» Listing:

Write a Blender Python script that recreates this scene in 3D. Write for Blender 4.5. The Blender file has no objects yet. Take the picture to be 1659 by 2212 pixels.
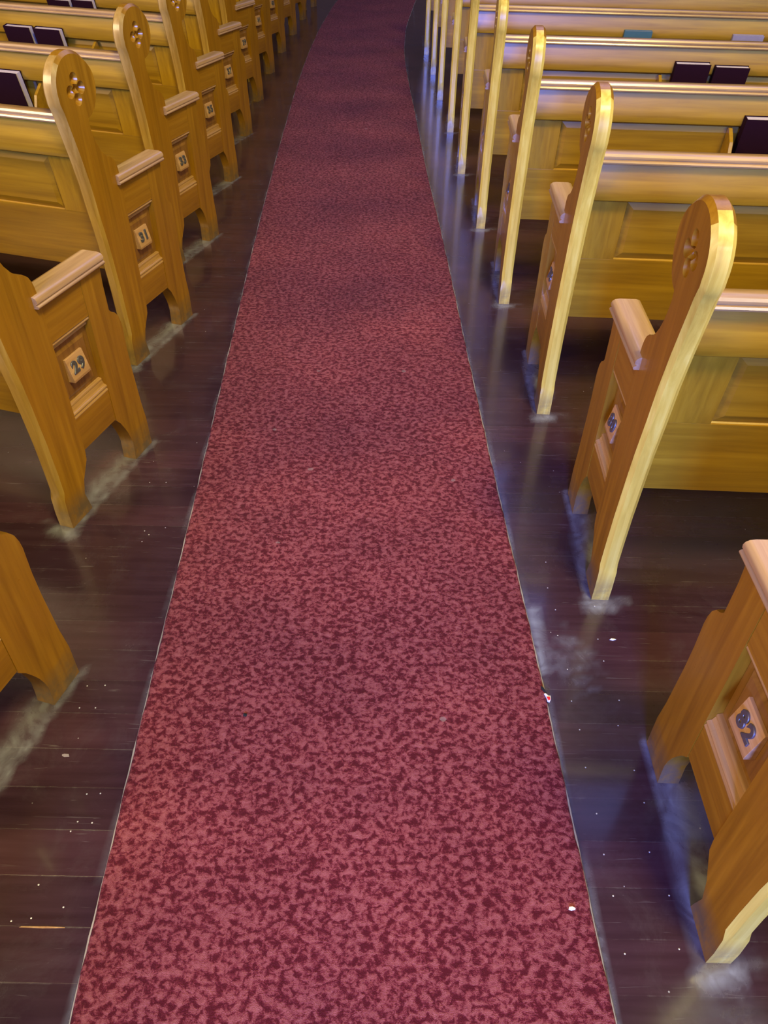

...

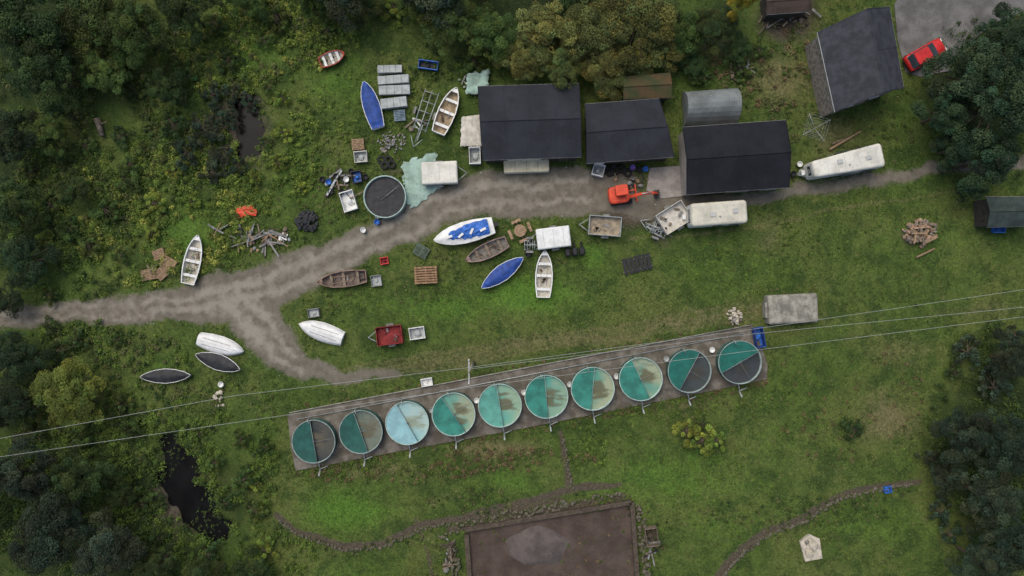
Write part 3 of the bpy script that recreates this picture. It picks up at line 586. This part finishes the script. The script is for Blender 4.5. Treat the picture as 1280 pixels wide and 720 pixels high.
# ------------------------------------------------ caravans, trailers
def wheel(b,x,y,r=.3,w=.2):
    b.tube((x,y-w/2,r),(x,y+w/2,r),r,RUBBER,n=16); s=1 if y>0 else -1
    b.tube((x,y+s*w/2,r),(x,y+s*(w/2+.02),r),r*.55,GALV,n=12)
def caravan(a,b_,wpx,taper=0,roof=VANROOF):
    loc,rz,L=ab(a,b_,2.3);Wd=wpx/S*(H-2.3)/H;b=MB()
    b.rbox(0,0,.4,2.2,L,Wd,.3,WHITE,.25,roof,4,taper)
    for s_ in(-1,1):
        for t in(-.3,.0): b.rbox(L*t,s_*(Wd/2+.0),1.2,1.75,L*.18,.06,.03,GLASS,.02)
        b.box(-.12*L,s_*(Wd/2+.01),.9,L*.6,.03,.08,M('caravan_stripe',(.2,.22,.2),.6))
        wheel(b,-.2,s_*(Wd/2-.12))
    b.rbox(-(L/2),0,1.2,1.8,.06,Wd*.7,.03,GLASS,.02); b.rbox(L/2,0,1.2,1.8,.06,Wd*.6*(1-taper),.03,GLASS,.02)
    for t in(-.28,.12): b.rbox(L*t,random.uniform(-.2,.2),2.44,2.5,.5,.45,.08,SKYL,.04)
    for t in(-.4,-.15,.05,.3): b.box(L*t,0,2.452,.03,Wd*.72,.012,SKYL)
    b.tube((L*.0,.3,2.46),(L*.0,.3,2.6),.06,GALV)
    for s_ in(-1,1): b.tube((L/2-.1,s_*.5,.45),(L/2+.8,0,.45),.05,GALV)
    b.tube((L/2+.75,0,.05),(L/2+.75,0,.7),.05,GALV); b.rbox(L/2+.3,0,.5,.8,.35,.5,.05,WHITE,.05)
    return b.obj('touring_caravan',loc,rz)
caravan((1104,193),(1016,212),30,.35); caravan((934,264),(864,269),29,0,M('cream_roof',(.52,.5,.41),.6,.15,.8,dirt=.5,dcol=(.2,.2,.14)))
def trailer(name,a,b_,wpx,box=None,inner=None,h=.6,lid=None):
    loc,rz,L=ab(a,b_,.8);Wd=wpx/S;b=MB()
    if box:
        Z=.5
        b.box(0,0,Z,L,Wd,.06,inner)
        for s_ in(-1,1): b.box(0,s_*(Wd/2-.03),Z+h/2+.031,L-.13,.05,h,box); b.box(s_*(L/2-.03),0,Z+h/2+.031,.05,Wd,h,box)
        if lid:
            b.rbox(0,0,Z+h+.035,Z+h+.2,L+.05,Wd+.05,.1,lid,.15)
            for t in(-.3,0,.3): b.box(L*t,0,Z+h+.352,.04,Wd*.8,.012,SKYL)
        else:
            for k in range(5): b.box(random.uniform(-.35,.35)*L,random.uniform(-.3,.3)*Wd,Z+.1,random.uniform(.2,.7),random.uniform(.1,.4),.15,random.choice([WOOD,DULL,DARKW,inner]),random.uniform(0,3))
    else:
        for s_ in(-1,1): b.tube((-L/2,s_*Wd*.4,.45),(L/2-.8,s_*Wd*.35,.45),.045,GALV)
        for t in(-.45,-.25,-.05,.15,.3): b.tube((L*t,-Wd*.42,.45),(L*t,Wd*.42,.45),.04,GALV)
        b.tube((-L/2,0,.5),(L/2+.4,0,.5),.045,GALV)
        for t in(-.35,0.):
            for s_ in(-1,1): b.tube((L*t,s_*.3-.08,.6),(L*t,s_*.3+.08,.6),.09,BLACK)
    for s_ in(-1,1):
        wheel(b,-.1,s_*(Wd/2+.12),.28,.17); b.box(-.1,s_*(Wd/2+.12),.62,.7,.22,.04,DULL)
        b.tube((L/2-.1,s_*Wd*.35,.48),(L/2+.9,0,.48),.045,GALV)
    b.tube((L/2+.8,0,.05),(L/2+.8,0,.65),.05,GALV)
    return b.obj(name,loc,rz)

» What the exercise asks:
List all lines above in which the string "this" appears.

» Expected answer:
Write a Blender Python script that recreates this scene in 3D. Write for Blender 4.5. The Blender file has no objects yet. Take the picture to be 1659 by 2212 pixels.
Write part 3 of the bpy script that recreates this picture. It picks up at line 586. This part finishes the script. The script is for Blender 4.5. Treat the picture as 1280 pixels wide and 720 pixels high.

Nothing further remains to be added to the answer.